Coralville City Councilmember Jill Dodds resigned during Tuesday night’s council meeting, following what she called “false allegations” against her husband for “a horrible crime he didn’t commit.”
Jeffrey Dodds was arrested on April 18 by Johnson County Sheriff’s deputies on two counts of second-degree sexual abuse. The Dodds own and operate Simple Abundance Child Care in Coralville. He is alleged to have sexually abused a 4-year-old child who was in his care. Dodds was released from Johnson County Jail on April 19, after posting a $40,000 bond.
“The mayor’s called for my resignation and the mayor pro tem concurs,” Jill Dodds said during the council meeting prior to announcing her resignation, which took effect immediately.
Mayor Meghann Foster shared with the Press-Citizen an email she sent to Dodds last Friday, asking Dodds to submit a letter of resignation by Monday morning. That didn’t happen, and Foster told the Press-Citizen she didn’t know in advance that Dodds would resign at Tuesday’s meeting.
“I know my resignation will make things easier for them, eliminate any drama,” Dodds said. She added that she was disappointed that Foster and Mayor Pro Tem Mitch Gross “in their leadership roles … didn’t stand up for my freedom and my rights.”
Dodds’ resignation came after she listed “perspectives on life that I now have learned to be true,” beginning with “innocent until proven guilty is a myth.
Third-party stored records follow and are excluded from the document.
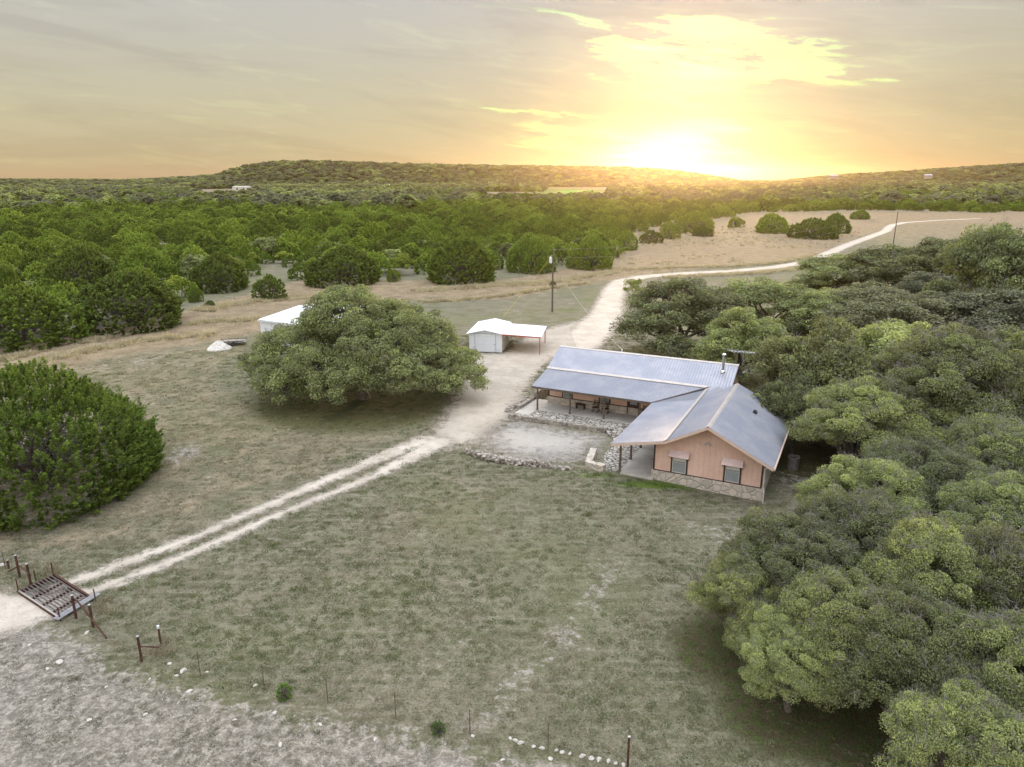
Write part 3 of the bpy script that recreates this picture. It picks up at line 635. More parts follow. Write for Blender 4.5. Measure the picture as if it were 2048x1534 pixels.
# ------------------------------------------------------------------ ground
GUARD = [G(*q)[:2] for q in [(40, 1188), (110, 1154), (182, 1199), (117, 1239)]]
def W2(pxl, z=0): return np.array([G(*p, z)[:2] for p in pxl])
def sd_poly(x, y, poly):
    "signed distance to a world polygon, negative inside"
    d = np.full(x.shape, 1e9); ins = np.zeros(x.shape, bool); n = len(poly)
    for i in range(n):
        a = poly[i]; b = poly[(i+1) % n]; e = b-a; px, py = x-a[0], y-a[1]; t = np.clip((px*e[0]+py*e[1])/(e@e+1e-9), 0, 1)
        d = np.minimum(d, np.hypot(px-e[0]*t, py-e[1]*t))
        if a[1] != b[1]: ins ^= ((a[1] > y) != (b[1] > y)) & (x < (b[0]-a[0])*(y-a[1])/(b[1]-a[1])+a[0])
    return np.where(ins, -d, d)
def sd_line(x, y, line, widths):
    d = np.full(x.shape, 1e9)
    for i in range(len(line)-1):
        a = line[i]; b = line[i+1]; e = b-a; px, py = x-a[0], y-a[1]; t = np.clip((px*e[0]+py*e[1])/(e@e+1e-9), 0, 1)
        d = np.minimum(d, np.hypot(px-e[0]*t, py-e[1]*t)-(widths[i]*(1-t)+widths[i+1]*t))
    return d
def fade(sd, w): return np.clip(.5-sd/(2*w), 0, 1)
HW = lambda a, b: np.array([4.574, 64.888])+np.array([.8941, -.4479])*a+np.array([-.4479, -.8941])*b
TRACK_A = W2([(118, 1172), (180, 1152), (250, 1125), (330, 1096), (400, 1070), (500, 1026), (570, 996), (640, 966), (710, 936), (780, 908), (850, 880)])
TRACK_B = W2([(150, 1196), (220, 1168), (300, 1140), (360, 1115), (430, 1086), (540, 1036), (620, 1003), (700, 972), (760, 946), (820, 915), (880, 885)])
APPROACH = W2([(95, 1212), (40, 1225), (-40, 1232), (-160, 1235)])
YARD = W2([(800, 912), (860, 872), (900, 812), (925, 765), (935, 722), (950, 706), (1006, 706), (1030, 685), (1100, 655), (1150, 642), (1200, 640), (1215, 660), (1190, 700), (1110, 715), (1060, 770), (1040, 812), (1020, 840), (965, 880), (900, 898)])
ROAD = W2([(1150, 690), (1180, 665), (1212, 630), (1222, 600), (1228, 580), (1246, 562), (1290, 553), (1380, 546), (1470, 542), (1560, 533), (1625, 522), (1660, 505), (1700, 488), (1745, 472), (1772, 462), (1778, 455), (1785, 450), (1810, 445), (1870, 441), (1960, 437)])
ROADW = [3.2, 3.0, 2.6, 2.3, 2.2, 2.2, 2.0, 1.9, 1.9, 1.9, 1.9, 1.9, 1.9, 1.9, 1.9, 1.9, 1.9, 1.9, 1.8, 1.5]
def Z_(pxl): return W2(pxl)
LAWN = Z_([(195, 1190), (300, 1150), (560, 1040), (800, 925), (930, 905), (1150, 945), (1300, 960), (1540, 1005), (1700, 1100), (1900, 1534), (1300, 1560), (1250, 1525), (900, 1460), (430, 1370), (290, 1310), (200, 1240)])
FORE = Z_([(-300, 1240), (40, 1245), (130, 1262), (230, 1325), (330, 1362), (500, 1402), (700, 1440), (900, 1485), (1050, 1515), (1200, 1560), (1200, 2600), (-2500, 2600)])
MEADOW = Z_([(-900, 790), (-200, 735), (0, 765), (200, 716), (480, 668), (620, 640), (860, 596), (1000, 600), (1190, 568), (1300, 548), (1640, 512), (1780, 450), (2048, 445), (2200, 420), (1500, 430), (1230, 500), (1100, 545), (1000, 560), (600, 560), (300, 640), (0, 695), (-900, 770)])
MIDF = Z_([(0, 760), (300, 700), (520, 660), (470, 760), (640, 850), (830, 870), (560, 1000), (150, 1140), (-100, 1140), (-300, 900)])
def zone_weights(x, y):
    cx, cy = gx[0], gx[1]
    rr = np.hypot(x, y)
    bare = 1.15*fade(sd_poly(x, y, FORE), 1.3)
    bare = np.maximum(bare, .55*fade(sd_poly(x, y, MIDF), 4)*np.clip(.55+.5*np.sin(x*.13+y*.21)*np.cos(y*.17-x*.05), .1, 1))
    bare = np.maximum(bare, .95*fade(sd_poly(x, y, np.array([HW(-1.5, 8.4), HW(8.3, 8.4), HW(8.3, 15.5), HW(4, 16.9), HW(-.5, 16.4)])), 1))
    for px, py, rad, w in [(370, 905, 3.0, .75), (400, 960, 2.5, .55), (1200, 1150, 2.5, .55), (1140, 1240, 2.0, .5), (1450, 1060, 3.0, .62), (1480, 1030, 2, .6), (1150, 1300, 1.8, .45), (860, 1340, 2.0, .40), (1130, 606, 4, .5), (1020, 625, 5, .5), (1580, 960, 2.5, .8), (560, 860, 3, .4), (950, 1060, 3, .35), (640, 760, 4, .4), (540, 740, 4, .5), (440, 800, 4, .45), (1240, 690, 5, .55)]:
        g_ = G(px, py); bare = np.maximum(bare, w*np.exp(-((x-g_[0])**2+(y-g_[1])**2)/rad**2))
    pl = W2([(960, 1440), (1020, 1380), (1100, 1310), (1160, 1230), (1210, 1150)]); bare = np.maximum(bare, .60*np.exp(-np.maximum(sd_line(x, y, pl, [.2]*5), 0)**2/.8))
    pl = W2([(740, 1390), (850, 1330), (950, 1280)]); bare = np.maximum(bare, .52*np.exp(-np.maximum(sd_line(x, y, pl, [.2]*3), 0)**2/.5))
    dry = fade(sd_poly(x, y, MEADOW), 3)*.9+.42*fade(sd_poly(x, y, MIDF), 3)
    dry = np.maximum(dry, .55*sst((rr-130)/200))
    green = np.zeros_like(x)
    for px, py, rx, ry, w in [(1330, 968, 4.2, .8, 1.0), (1200, 950, 4, 1.0, .55), (1130, 620, 4, 3, .5), (1175, 600, 3, 3, .5), (1150, 640, 4, 1.5, .6), (800, 800, 8, 4, .40), (620, 820, 6, 4, .35), (1750, 1420, 6, 4, .5), (400, 1110, 5, 1.2, .35), (1480, 1280, 4, 6, .3), (250, 1160, 3, 1, .45), (1000, 880, 6, 6, .0), (700, 690, 3, 2, .3), (1158, 384, 72, 420, 1.3), (850, 1290, 6, 5, .28), (600, 1290, 6, 5, .25)]:
        g_ = G(px, py); green = np.maximum(green, w*np.exp(-((x-g_[0])/rx)**2-((y-g_[1])/ry)**2))
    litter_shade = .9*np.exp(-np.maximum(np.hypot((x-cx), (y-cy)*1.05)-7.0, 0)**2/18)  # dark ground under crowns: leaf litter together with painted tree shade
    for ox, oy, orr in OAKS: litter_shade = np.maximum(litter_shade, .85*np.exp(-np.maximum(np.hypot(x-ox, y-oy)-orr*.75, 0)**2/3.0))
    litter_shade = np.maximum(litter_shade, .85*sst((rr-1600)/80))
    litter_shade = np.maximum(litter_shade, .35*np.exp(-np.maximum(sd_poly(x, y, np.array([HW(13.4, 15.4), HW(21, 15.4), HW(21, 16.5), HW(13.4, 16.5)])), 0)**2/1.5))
    return bare, dry, green, litter_shade
NA, NR = 620, 560
az = np.concatenate([np.linspace(-180, -46, 60, endpoint=False), np.linspace(-46, 46, NA), np.linspace(46, 180, 61)[1:]])[:-1]*math.pi/180
rr_ = 9*np.exp(np.linspace(0, math.log(4600/9), NR)); A_, R2 = np.meshgrid(az, rr_); X = R2*np.sin(A_); Y = R2*np.cos(A_); Zg = ground_z(X, Y)
gp = sd_poly(X, Y, np.array(GUARD)); Zg = np.where(gp < -.12, -1.1, Zg)
bare, dry, green, litter_shade = zone_weights(X, Y); bare = np.where(gp < .1, 0, bare); litter_shade = np.where(gp < .1, 1, litter_shade)  # guard pit ground darkened by colour to stand for its shade
V = np.stack([X, Y, Zg], 2).reshape(-1, 3); na = len(az); i, j = np.meshgrid(np.arange(NR-1), np.arange(na), indexing='ij'); j2 = (j+1) % na
F = np.stack([i*na+j, (i+1)*na+j, (i+1)*na+j2, i*na+j2], 2).reshape(-1, 4)[:, ::-1]
V = np.concatenate([V, [[0, 0, 0]]]); att = {k: ('POINT', np.append(v.ravel(), 0)) for k, v in (('bare', bare), ('dry', dry), ('green', green), ('litter_shade', litter_shade))}
ctr = np.stack([np.full(na, len(V)-1), np.arange(na), (np.arange(na)+1) % na, np.full(na, len(V)-1)], 1)
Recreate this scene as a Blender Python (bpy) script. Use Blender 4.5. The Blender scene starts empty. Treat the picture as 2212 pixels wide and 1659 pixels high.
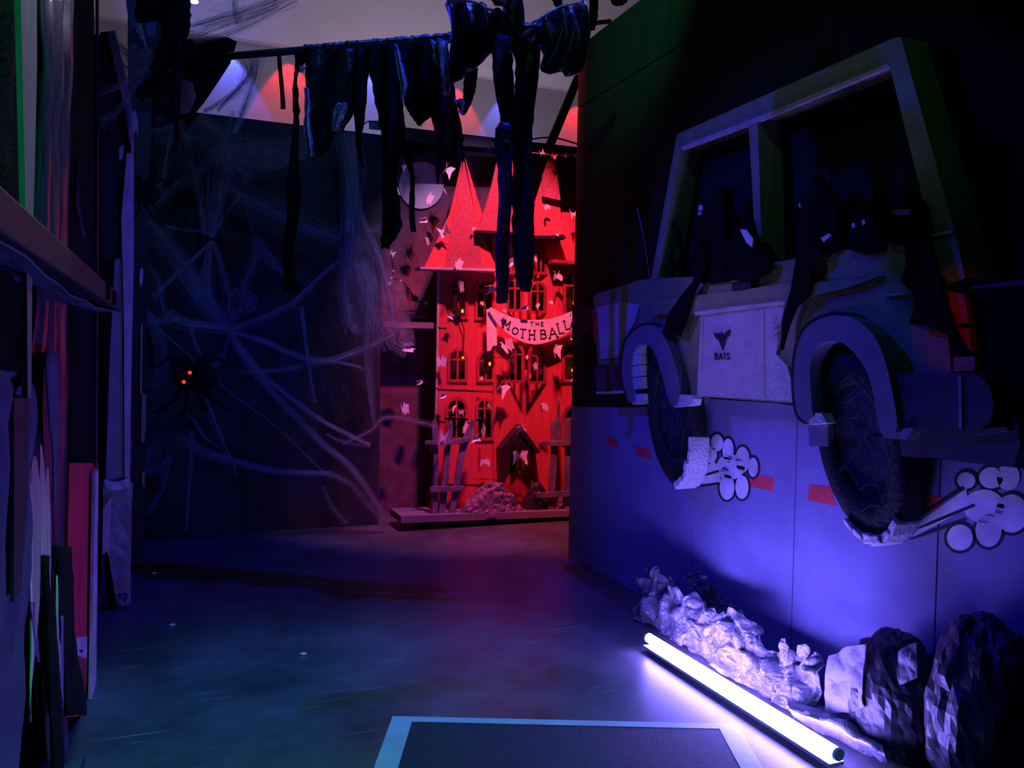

Guilt is assumed, and apparently spouses bear the assumption of guilt as well.” Other things she said she now knew to be true included “the press loves a scathing headline regardless of who it hurts” and “the world is made up of people filled with hate.”
Dodds went on to suggest the Sheriff’s Department needed “empathy training” and has behaved dishonestly its handling of her husband’s case, although she did not offer any specific examples.
“The arrest and jail experience is something I will be discussing with the proper authorities in the future,” she said.
Dodds had served on the Coralville City Council for a decade, and was elected to a third term in 2019 with 61 percent of the vote.
The city council will now have to decide how to fill the vacant seat. It can do so either by appointing someone to fill in for the remainder of the Dodd’s term, which runs through 2024, or hold a special election.
City Administrator Kelly Hayworth told Little Village that City Clerk Thor Johnson is researching whether that special election would be included in the already scheduled June 7 primary, or it would have to be held separately.
The last time the Coralville City Council had a mid-term vacancy was in 2019, when Tom Gill resigned after he called Black Lives Matter protesters “a bunch of criminals,” before adding he has “zero tolerance for BLM” and “will fight you to my living end.”
In that case, the city council chose to fill the term by holding a special election.
The Coralville City Council will take up the issue of how to fill its vacancy at its next meeting.